Extracted data entries:
┌────────
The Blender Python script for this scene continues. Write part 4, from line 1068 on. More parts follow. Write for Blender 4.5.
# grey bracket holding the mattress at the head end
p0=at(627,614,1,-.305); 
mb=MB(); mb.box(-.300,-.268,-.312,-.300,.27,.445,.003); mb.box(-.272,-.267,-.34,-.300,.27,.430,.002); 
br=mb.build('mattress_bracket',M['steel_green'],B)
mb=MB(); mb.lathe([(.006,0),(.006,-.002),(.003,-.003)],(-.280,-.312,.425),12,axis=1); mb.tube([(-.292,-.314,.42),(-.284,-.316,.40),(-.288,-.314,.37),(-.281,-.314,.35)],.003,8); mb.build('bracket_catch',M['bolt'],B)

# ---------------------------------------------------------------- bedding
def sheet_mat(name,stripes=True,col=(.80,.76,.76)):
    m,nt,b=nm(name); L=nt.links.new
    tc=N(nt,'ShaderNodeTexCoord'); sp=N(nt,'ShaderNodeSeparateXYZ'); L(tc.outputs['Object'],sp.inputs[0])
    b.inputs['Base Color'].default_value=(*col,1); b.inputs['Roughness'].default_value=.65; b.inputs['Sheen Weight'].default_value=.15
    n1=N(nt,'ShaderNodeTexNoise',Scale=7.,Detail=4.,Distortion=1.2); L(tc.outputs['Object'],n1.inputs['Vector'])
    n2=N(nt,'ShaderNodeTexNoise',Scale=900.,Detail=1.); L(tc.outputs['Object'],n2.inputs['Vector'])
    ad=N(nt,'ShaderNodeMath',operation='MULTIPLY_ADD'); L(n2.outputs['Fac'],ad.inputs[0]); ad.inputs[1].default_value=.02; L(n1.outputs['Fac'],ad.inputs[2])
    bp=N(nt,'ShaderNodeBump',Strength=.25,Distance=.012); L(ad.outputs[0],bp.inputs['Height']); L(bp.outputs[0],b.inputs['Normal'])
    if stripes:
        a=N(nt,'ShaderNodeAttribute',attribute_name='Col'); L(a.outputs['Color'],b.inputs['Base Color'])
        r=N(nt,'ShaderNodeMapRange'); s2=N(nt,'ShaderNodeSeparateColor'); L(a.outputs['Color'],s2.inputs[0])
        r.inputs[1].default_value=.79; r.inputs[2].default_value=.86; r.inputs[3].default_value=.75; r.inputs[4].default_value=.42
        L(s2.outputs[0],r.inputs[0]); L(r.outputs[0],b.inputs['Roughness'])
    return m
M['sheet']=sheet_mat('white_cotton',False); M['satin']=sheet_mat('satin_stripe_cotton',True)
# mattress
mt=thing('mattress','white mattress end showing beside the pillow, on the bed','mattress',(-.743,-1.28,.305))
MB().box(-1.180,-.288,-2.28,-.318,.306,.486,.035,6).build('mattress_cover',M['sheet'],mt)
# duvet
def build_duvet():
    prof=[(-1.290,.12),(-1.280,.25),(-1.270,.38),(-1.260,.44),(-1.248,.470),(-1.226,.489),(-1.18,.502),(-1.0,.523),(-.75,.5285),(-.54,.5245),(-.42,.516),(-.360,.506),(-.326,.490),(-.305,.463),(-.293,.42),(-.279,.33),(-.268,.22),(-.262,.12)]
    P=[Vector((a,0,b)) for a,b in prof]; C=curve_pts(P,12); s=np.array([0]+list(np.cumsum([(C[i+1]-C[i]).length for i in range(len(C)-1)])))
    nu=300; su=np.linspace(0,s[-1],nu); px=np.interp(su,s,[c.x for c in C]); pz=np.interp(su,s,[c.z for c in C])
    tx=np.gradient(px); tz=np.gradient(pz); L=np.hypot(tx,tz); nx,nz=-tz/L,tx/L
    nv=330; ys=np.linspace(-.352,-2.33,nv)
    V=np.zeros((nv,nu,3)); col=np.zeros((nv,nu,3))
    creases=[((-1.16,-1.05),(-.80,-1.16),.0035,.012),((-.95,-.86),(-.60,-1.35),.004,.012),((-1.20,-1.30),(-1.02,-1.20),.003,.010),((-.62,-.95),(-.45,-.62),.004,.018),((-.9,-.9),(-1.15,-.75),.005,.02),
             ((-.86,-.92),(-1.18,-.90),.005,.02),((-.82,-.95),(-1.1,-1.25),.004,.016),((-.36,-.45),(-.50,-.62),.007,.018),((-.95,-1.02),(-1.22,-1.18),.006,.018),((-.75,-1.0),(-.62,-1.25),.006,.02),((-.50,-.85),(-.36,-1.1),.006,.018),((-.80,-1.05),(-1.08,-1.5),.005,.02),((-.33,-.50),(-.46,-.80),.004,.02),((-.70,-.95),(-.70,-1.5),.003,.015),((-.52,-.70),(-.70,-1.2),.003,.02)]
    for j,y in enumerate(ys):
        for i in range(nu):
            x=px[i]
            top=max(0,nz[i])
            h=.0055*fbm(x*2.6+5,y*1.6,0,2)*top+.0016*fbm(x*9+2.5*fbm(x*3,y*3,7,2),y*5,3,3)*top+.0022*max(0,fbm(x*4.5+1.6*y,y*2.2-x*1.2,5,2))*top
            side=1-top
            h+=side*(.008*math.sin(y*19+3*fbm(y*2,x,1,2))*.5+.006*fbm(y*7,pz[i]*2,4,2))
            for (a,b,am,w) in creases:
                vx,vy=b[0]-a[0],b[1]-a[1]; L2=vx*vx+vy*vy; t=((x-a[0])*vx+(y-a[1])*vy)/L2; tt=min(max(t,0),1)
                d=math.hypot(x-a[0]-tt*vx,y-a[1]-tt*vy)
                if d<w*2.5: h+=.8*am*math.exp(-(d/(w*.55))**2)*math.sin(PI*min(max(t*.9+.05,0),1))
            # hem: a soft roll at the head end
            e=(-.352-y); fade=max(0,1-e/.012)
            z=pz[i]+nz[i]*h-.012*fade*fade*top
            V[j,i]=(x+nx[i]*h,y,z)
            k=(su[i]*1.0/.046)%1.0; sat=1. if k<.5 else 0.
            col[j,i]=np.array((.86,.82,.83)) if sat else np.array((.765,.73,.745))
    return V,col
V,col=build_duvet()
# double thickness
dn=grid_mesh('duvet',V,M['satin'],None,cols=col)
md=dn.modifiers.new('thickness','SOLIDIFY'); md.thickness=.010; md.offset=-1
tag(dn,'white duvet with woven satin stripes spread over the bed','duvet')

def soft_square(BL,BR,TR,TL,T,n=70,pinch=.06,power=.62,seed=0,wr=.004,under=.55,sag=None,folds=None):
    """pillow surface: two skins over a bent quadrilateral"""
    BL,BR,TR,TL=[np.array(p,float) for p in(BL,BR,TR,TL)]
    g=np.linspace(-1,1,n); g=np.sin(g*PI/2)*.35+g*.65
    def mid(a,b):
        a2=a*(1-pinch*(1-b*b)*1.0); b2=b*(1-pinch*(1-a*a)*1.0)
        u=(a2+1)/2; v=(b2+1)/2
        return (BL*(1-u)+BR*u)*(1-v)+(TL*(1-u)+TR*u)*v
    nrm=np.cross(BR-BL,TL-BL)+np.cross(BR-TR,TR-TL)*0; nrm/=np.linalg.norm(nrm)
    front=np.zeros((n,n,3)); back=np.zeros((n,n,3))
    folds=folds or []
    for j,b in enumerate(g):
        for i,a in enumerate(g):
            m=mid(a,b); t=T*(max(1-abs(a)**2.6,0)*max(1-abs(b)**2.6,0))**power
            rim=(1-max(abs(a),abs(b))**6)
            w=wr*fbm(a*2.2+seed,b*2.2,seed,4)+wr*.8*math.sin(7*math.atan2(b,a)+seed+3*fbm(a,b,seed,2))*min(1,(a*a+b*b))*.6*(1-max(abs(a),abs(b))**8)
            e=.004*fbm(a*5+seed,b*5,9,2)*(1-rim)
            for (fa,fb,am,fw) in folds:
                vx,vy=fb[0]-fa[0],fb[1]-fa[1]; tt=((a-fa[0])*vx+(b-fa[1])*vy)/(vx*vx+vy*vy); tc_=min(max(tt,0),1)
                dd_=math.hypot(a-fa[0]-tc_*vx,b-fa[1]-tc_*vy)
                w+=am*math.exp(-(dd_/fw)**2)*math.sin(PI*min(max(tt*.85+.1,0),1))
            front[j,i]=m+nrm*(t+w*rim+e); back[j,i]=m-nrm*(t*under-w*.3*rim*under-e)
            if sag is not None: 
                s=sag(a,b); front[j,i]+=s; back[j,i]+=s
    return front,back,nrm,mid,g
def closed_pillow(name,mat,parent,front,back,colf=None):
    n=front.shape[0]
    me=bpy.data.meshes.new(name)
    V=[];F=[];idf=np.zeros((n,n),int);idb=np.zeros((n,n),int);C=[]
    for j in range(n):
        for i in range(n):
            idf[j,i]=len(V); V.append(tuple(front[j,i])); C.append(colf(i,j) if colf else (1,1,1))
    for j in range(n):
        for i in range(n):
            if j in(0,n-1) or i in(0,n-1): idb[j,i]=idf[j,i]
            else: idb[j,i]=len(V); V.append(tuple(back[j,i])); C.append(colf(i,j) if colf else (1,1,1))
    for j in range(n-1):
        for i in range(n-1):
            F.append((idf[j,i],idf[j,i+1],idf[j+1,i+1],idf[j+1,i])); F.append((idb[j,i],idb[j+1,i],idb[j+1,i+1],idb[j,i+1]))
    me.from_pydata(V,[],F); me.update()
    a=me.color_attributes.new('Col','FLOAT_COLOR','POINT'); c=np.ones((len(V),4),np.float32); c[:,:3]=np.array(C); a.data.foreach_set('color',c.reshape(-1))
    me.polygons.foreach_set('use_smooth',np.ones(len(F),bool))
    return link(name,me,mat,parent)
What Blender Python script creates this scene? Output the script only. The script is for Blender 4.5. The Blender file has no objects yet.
└────────
- _Direction_
State only the number of lines in these entries that contain "script".

- _Result of this exercise_
2